1. A Maze Generator: After successfully claiming your donuts (we recommend the ones with sprinkles) by solving the maze, you can choose todesign a maze generator to further test the robustness of your maze solvers. After all, you never know when your boss will rearrange the office.

   Write a program called "mazegen" that generates a well-formed maze. It must use up-trees as the core datastructure with both weighted unions and path compression. The generator takes as input two parameters: the width of the maze and the height of the maze. It outputs a valid maze in the format shown above. Be sure that your generator has no intrinsic limitations on the size of the maze.

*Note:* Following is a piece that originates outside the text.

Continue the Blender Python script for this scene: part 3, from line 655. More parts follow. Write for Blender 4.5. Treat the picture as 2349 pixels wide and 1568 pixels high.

Edit your makefile to compile this mazegen program.

   Extra bonus: Incorporate cycles into your mazes efficiently.
   
   

2. Visualization: we have provided you with visualization tools to assist in debugging and understanding how algorithms work. Extend our visualization tool or create a new one to better track how your algorithm works.
   
   
3. Go all out: We're letting you express your creative side here. Currently, the mazes you construct likely don't have cycles. How can you efficiently add cycles to the maze? How about mazes with multiple exits? Or with trapdoors that randomly move you around the maze? How about mazes with multiple floors? Or rendering the maze in 3-D? If you do anything above the basic design specifications, document what you did and we will be curious to see your artistry. Of course, your code should still meet the basic requirements.